PROVIDED ENTRIES:

start

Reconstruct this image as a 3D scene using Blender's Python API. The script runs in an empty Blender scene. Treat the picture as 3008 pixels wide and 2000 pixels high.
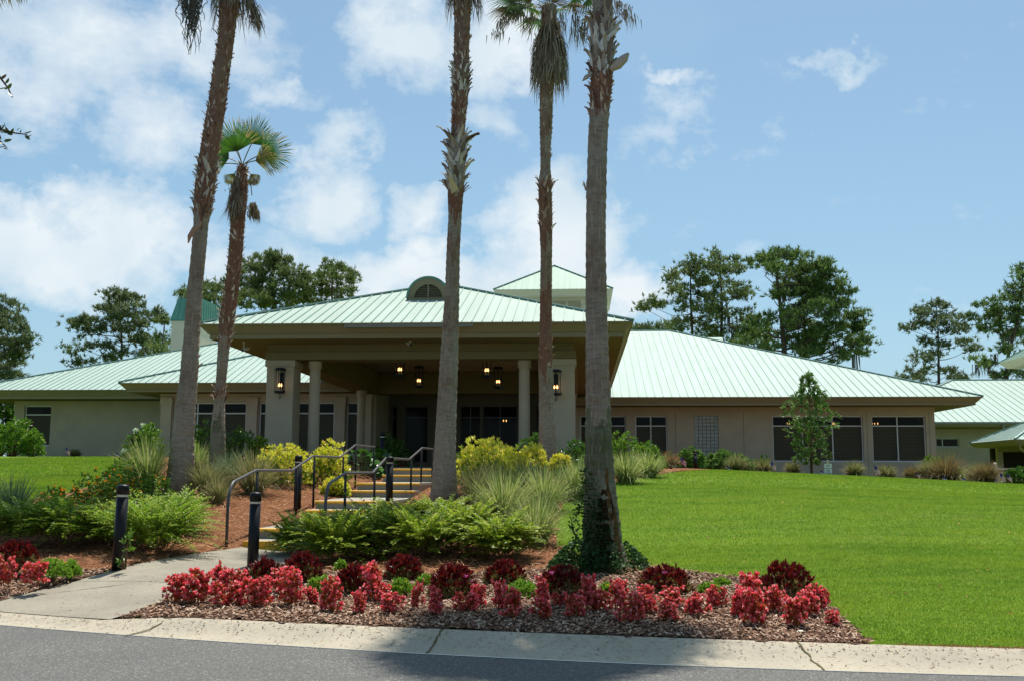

end
start

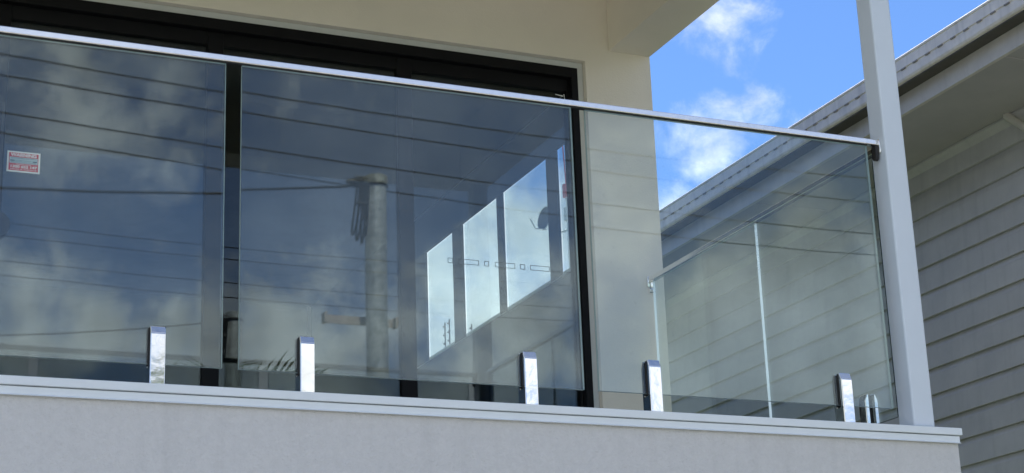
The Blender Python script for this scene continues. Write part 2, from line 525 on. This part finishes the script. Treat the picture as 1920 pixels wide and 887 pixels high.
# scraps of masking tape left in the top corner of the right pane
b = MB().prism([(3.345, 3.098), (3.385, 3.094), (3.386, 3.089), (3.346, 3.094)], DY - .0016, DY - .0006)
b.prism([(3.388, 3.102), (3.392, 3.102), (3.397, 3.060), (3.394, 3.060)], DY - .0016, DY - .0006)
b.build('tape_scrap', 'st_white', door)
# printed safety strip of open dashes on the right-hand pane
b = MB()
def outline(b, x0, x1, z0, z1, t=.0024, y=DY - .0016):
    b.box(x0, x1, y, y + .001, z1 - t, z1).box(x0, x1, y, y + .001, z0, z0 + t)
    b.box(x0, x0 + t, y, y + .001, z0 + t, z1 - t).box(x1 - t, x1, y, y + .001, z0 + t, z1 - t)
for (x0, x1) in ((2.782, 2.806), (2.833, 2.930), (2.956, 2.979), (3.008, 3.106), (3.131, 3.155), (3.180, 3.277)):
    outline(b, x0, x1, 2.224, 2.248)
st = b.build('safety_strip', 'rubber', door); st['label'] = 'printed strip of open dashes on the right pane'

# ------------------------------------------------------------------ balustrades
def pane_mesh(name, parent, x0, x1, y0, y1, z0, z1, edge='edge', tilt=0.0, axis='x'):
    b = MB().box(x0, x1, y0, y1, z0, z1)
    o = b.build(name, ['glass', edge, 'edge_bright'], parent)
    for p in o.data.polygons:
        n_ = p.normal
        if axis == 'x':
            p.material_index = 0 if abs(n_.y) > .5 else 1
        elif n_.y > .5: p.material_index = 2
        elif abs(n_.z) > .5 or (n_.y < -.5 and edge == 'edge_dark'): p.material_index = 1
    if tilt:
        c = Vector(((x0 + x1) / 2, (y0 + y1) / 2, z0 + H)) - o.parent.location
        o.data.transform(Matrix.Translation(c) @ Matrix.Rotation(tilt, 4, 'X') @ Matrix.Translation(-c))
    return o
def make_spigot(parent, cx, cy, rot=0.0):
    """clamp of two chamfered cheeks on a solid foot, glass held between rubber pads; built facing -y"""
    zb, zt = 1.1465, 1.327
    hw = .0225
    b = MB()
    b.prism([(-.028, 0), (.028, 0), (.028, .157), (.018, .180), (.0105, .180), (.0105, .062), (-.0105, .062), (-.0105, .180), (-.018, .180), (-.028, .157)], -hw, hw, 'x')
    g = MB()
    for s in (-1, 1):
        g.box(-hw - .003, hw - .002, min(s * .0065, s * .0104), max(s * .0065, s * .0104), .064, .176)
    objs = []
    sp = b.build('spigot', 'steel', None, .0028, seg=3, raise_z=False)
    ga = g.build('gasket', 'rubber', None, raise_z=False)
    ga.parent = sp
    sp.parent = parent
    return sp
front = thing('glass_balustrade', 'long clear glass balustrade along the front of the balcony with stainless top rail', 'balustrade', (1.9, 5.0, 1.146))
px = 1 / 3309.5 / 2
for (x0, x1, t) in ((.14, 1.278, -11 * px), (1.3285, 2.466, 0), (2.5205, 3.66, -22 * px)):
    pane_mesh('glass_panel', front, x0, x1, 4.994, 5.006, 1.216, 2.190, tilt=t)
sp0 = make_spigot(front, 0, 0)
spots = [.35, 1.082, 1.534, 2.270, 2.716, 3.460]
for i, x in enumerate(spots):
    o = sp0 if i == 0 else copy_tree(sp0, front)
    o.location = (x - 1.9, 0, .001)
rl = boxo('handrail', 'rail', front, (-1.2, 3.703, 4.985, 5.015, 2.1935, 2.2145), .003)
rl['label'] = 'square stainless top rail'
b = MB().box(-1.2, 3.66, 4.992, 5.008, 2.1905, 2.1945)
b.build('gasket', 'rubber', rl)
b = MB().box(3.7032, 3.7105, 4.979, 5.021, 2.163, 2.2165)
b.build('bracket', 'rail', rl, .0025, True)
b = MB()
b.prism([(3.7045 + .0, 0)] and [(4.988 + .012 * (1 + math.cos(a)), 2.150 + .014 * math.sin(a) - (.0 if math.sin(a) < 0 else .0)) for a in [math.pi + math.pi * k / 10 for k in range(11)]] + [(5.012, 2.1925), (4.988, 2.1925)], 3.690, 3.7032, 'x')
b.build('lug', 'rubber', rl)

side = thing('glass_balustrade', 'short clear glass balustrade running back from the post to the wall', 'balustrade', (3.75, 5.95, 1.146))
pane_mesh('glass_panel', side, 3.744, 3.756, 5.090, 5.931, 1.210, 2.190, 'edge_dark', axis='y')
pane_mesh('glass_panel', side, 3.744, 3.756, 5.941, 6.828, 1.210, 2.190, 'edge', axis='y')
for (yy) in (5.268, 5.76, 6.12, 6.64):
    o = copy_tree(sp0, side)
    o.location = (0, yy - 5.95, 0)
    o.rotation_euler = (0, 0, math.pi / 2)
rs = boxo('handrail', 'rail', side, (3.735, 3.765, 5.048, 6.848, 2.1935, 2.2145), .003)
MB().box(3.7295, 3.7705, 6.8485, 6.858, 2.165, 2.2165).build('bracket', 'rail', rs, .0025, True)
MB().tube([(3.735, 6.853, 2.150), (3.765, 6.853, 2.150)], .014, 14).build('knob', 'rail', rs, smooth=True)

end

TASK REQUIREMENTS: Reproduce, without alteration, solely the lines beginning at the line that includes "The Blender Python" and ending at the line that includes "st = b.build('safety_strip', 'rubber', door);", both lines included.

OUTPUT:
The Blender Python script for this scene continues. Write part 2, from line 525 on. This part finishes the script. Treat the picture as 1920 pixels wide and 887 pixels high.
# scraps of masking tape left in the top corner of the right pane
b = MB().prism([(3.345, 3.098), (3.385, 3.094), (3.386, 3.089), (3.346, 3.094)], DY - .0016, DY - .0006)
b.prism([(3.388, 3.102), (3.392, 3.102), (3.397, 3.060), (3.394, 3.060)], DY - .0016, DY - .0006)
b.build('tape_scrap', 'st_white', door)
# printed safety strip of open dashes on the right-hand pane
b = MB()
def outline(b, x0, x1, z0, z1, t=.0024, y=DY - .0016):
    b.box(x0, x1, y, y + .001, z1 - t, z1).box(x0, x1, y, y + .001, z0, z0 + t)
    b.box(x0, x0 + t, y, y + .001, z0 + t, z1 - t).box(x1 - t, x1, y, y + .001, z0 + t, z1 - t)
for (x0, x1) in ((2.782, 2.806), (2.833, 2.930), (2.956, 2.979), (3.008, 3.106), (3.131, 3.155), (3.180, 3.277)):
    outline(b, x0, x1, 2.224, 2.248)
st = b.build('safety_strip', 'rubber', door); st['label'] = 'printed strip of open dashes on the right pane'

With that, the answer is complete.